In the Sri Lanka home summer of 2019, Karunaratne scored an imperious fourth innings century against New Zealand to seal a series draw against a side on their march to World Test Champions status.
Across the latest WTC cycle, Dimuth Karunaratne scored 1,054 runs – one of only nine players whose tally reached four figures. Of those above him, all played at least three more innings than he did. He sits atop the list of Sri Lanka run scorers, equal on centuries (two) with Dinesh Chandimal.
The innings out of those two centuries which most fittingly depicts Karunaratne’s temperament and how he should be remembered, was his lone effort in a losing cause at the Chinnaswamy. Under immense pressure from Jasprit Bumrah, Mohammad Shami and India’s triumvirate of spinners, he held out for 174 balls. The majority of his side failed to reach double figures.

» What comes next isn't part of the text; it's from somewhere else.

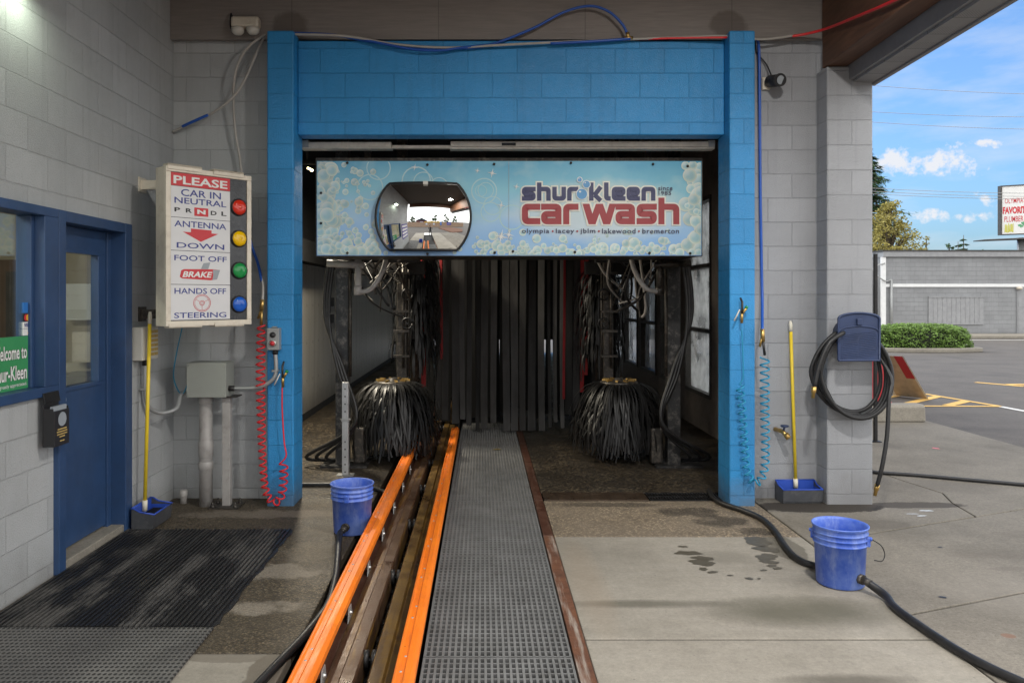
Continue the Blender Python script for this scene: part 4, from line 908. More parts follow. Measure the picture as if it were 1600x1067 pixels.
for sg, xo in ((1, 0), (-1, 0)):
    pl = [(-.692, -.01), (-.692, .005), (-.628, .012), (-.620, .030), (-.560, .030), (-.553, .018), (-.553, -.25), (-.565, -.25), (-.565, .0), (-.62, .0), (-.63, -.01)]
    if sg < 0: pl = [(-1.055-x, z_) for x, z_ in pl][::-1]
    pl = [(x+xo, z_) for x, z_ in pl]
    for y0, y1 in ((1.5, 4.845), (4.851, 7.565), (7.571, 14)):
        b = MB(); b.prism(pl, lambda u, v, w: Vector((u, w, v)), y0, y1)
        b.build('deck_plate', 'rustplate' if sg > 0 else 'rustyellow', t, .002)
b = MB(); b.box(-.745, -.693, 1.5, 14, -.25, -.005); b.build('side_channel', 'rustred', t)
for k in range(8):
    y = 2.55+1.075*k; b = MB()
    for xo in (-.546, -.508): b.lathe([(0, -.014), (.03, -.014), (.045, -.010), (.045, .010), (.03, .014), (0, .014)], (xo, y, -.015), 18, lambda q: Vector((q.z, q.x, q.y)))
    b.tube([(-.55, y, -.015), (-.505, y, -.015)], .012, 8); b.build('roller', 'black', t)
b = MB()
for k in range(110):
    y = 1.6+k*.11; b.box(-.541, -.514, y, y+.075, -.09, -.06) if k % 2 else b.box(-.535, -.52, y-.02, y+.095, -.085, -.065)
o = b.build('chain', 'black', t)

# ------------------------------------------------------------------ grating walkway, one liftable panel after another
GX0, GX1 = -.278, .420
panels = [(2.24, 3.615), (3.625, 5.035), (5.045, 6.395), (6.405, 7.715), (7.725, 9.06), (9.07, 10.4)]
gl = ['grey grating panel nearest the camera, cut by the photo edge', 'grey grating panel beside the left blue bucket, second from the camera', 'grey grating panel level with the brown drain plate', 'grey grating panel level with the silver post foot', 'grey grating panel between the two bell brushes', 'grey grating panel lying under the strip curtain']
for (y0, y1), lb in zip(panels, gl):
    b = MB(); n = 24; w_ = .0115
    for k in range(n+1):
        x = GX0+.006+(GX1-GX0-.012)*k/n; b.box(x-w_/2, x+w_/2, y0, y1, -.032, .001)
    m = int(round((y1-y0)/.05))
    for k in range(m+1):
        y = y0+.005+(y1-y0-.01)*k/m; b.box(GX0, GX1, y-.0048, y+.0048, -.032, -.0005)
    tag(b.build('floor_grating', 'grating', None, 0, None, ((GX0+GX1)/2, (y0+y1)/2, 0)), lb, 'grating', 'grating panels of the walkway')
b = MB(); b.box(GX0, GX1, 1.5, 20, -.085, -.045); b.box(GX0+.02, GX0+.06, 1.5, 20, -.45, -.085); b.box(GX1-.06, GX1-.02, 1.5, 20, -.45, -.085); tag(b.build('grating_tray', 'pit', None, 0, None, (0, 4, -.45)), 'dark drain tray lying under the grating walkway', 'tray')
for (y0, y1, lb, m) in ((1.0, 5.45, 'rusty orange edge angle along the pale concrete slab', 'rustedge'), (5.46, 6.40, 'red brown edge angle along the aggregate strip', 'rustred'), (6.41, 11, 'dark brown edge angle along the wet bay floor', 'rustred')):
    b = MB(); b.prism([(.491, -.09), (.491, .0), (.436, .0), (.436, -.09), (.428, -.09), (.428, .008), (.500, .008), (.500, -.09)], lambda u, v, w: Vector((u, w, v)), y0, y1); tag(b.build('edge_angle', m, None, .002, None, (.55, y0, 0)), lb, 'steel edging')
lf = G(776, 703); t = MB(); t.prism([(-.05, 0), (-.015, .022), (.02, .028), (.055, .004), (.02, -.022), (-.02, -.018)], lambda u, v, w: Vector((lf.x+u, lf.y+v, w+.003+.25*abs(v))), 0, .002)
tag(t.build('fallen_leaf', simple('dry_leaf', (.20, .15, .04), .7), None, 0, None, lf), 'dry yellow brown leaf lying on the far grating', 'leaf')
# trench drain
b = MB(); b.box(.51, 2.0, 6.42, 6.68, -.059, -.04); struct(b.build('drain_channel', 'pit'))
b = MB(); b.box(.512, 1.385, 6.425, 6.675, -.006, .006); tag(b.build('drain_cover', 'darkbrown', None, .003, None, (1.0, 6.55, 0)), 'brown steel drain cover plate at the bay mouth', 'drain cover')
b = MB()
for k in range(3): b.box(1.40, 1.998, 6.43+k*.117, 6.442+k*.117, -.02, .002)
for k in range(26): b.box(1.40+k*.0236, 1.408+k*.0236, 6.431, 6.674, -.02, .001)
tag(b.build('drain_grate', 'black', None, 0, None, (1.7, 6.55, 0)), 'black slotted drain grate right of the brown cover plate', 'drain grate')

# ------------------------------------------------------------------ instruction sign
SO = Vector((-2.26, 5.5, 0)); SU = Vector((.46, .5, 0)).normalized(); SN = Vector((SU.y, -SU.x, 0)); SW = Vector((.46, .5, 0)).length
def ST(u, v, w): return SO+SU*u+SN*w+Vector((0, 0, v))
def SP(zx, zy):                                          # point of the enlarged photo crop -> (u, v) on the sign face
    px, py = 200+zx/3.442, 230+zy/3.442; d = Vector(((px-CX)/F, 1, -(py-CY)/F)); c = Vector((0, 0, H)); k = (SO-c).dot(SN)/d.dot(SN); p = c+d*k
    return (p-SO).dot(SU), p.z
def box_uv(x0, ytop, ybot, x1):
    u0, v1 = SP(x0, ytop); _, v0 = SP(x0, ybot); u1, _ = SP(x1, ytop); return u0, v0, u1, v1
V0, V1 = 1.478, 2.625
t = thing('instruction_sign', (SO.x, SO.y, V0), 'tall lit-box sign with driver instructions and four coloured lamps on the office wall', 'sign')
def sbox(b, u0, u1, v0, v1, w0, w1): return b.box(u0, u1, v0, v1, w0, w1, lambda p: ST(p.x, p.y, p.z))
b = MB(); sbox(b, 0, SW, V0, V1, -.15, -.012); b.build('cabinet', 'cream', t, .004)
b = MB(); e = .038; sbox(b, 0, SW, V1-e, V1, -.012, .012); sbox(b, 0, SW, V0, V0+e, -.012, .012); sbox(b, 0, e, V0+e, V1-e, -.012, .0115); sbox(b, SW-e, SW, V0+e, V1-e, -.012, .0115); b.build('frame', 'cream', t, .004)
b = MB(); sbox(b, e, SW-e, V0+e, V1-e, -.012, .001); b.build('face_panel', 'sign_dark_panel', t)
for u0, u1 in ((.01, .27), (.36, .61)):
    b = MB(); sbox(b, u0, u1, V1, V1+.018, -.06, .02); sbox(b, u0, u1, V1-.022, V1+.018, .0125, .02); b.build('hinge_strip', 'cream', t, .002)
    b = MB(); sbox(b, u0+.01, u1, V0-.012, V0, -.06, .02); sbox(b, u0+.01, u1, V0-.012, V0+.02, .0125, .02); b.build('hinge_strip', 'cream', t, .002)
for v in (2.54, 1.56):
    b = MB(); b.box(XL, XL+.012, 5.83, 5.95, v-.055, v+.055); b.box(XL+.012, -2.2, 5.86, 5.89, v-.035, v+.035); b.build('wall_bracket', 'machine' if v < 2 else 'cream', t)
LX, RX = 226, 547
for (yt, yb, m) in ((133, 203, 'sign_red'), (205.5, 372.5, 'sign_white'), (375.5, 552, 'sign_white'), (555, 736, 'sign_white'), (739, 930, 'sign_white')):
    b = MB(); u0, v0, u1, v1 = box_uv(LX, yt, yb, RX); sbox(b, u0, u1, v0, v1, .001, .004); b.build('message_panel', m, t, 0, 'red PLEASE panel' if m == 'sign_red' else None)
def stext(name, items, m, w=.0052):
    b = MB()
    for it in items:
        s_, x0, yt, yb, x1 = it[:5]; u0, v0, u1, v1 = box_uv(x0, yt, yb, x1); k = it[5] if len(it) > 5 else 0; bo = it[6] if len(it) > 6 else .012
        b.text(s_, ST, u0, v0, u1, v1, w, bo, k)
    return b.build(name, m, t)
stext('please_lettering', [('PLEASE', 243, 150, 195, 533, 0, .025)], 'paper_white')
stext('blue_lettering', [('CAR IN', 283, 224, 262, 498), ('NEUTRAL', 248, 267, 300, 527), ('ANTENNA', 247, 393, 426, 527), ('DOWN', 260, 511, 541, 516), ('FOOT OFF', 247, 579, 609, 529), ('HANDS OFF', 248, 757, 789, 526), ('STEERING', 246, 890, 920, 527)], 'sign_blue')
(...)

That innings was ugly. Plays and misses, a treacherous surface on which India’s greatest ever bowling attack secured a victory inside three days. But it was definitive of who Karunaratne is as a player. Sri Lanka’s Test side is full of those who appear more naturally gifted than Karunaratne. Angelo Matthews, Chandimal, Kusal Mendis – all of these can flaunt their shots and superior aesthetic. But, by churning out a continuous flow of runs over the last few years, Karunaratne has elevated himself above all of them.
He now has 16 Test hundreds, his latest coming today (April 27th) on a flat (and that’s an understatement) pitch at Galle. Since January 2020, his Test average reads 55.34, only second to Usman Khawaja among openers in that timeframe. Of all batters, only Joe Root has more Test centuries in the last three-and-a-half years.
It’s a long way from where he started his Test career in 2012.
He made a duck in his first Test innings and, almost three years and 13 matches into his Test career, had not scored a century. But, after he finally crossed three figures in Christchurch, he definitively threw off the constraints of the wait. Two more centuries came the following year and, in 2017, he passed 1,000 Test runs in a calendar year for the first time.
Perhaps the most interesting Karunaratne stat is that six of his hundreds have come in losing causes. Only eight players boast more than that. The image he has of a lone stand in a somewhat inconsistent side making a stand embodies that of a leader.
At 35, Karunaratne’s career is in its final throws. He told reporters last month that he had asked the Sri Lanka selectors to step down as captain after the current series against Ireland is complete.
“In the next WTC cycle, you’ve got to do two years,” he said. “My preference is to hand over to a new leader after the next series.”
When he retires he will leave a hole at the top of Sri Lanka’s Test side that extends far beyond the runs they will miss. Only Sanath Jayasuriya, Arjuna Ranatunga, Jayawardene and Matthews have more Test wins among Sri Lanka captains. Given the context of where Sri Lanka were when Karunaratne took over, the heights to which he has taken them and the manner in which he has done it, he deserves to be remembered as one of their finest.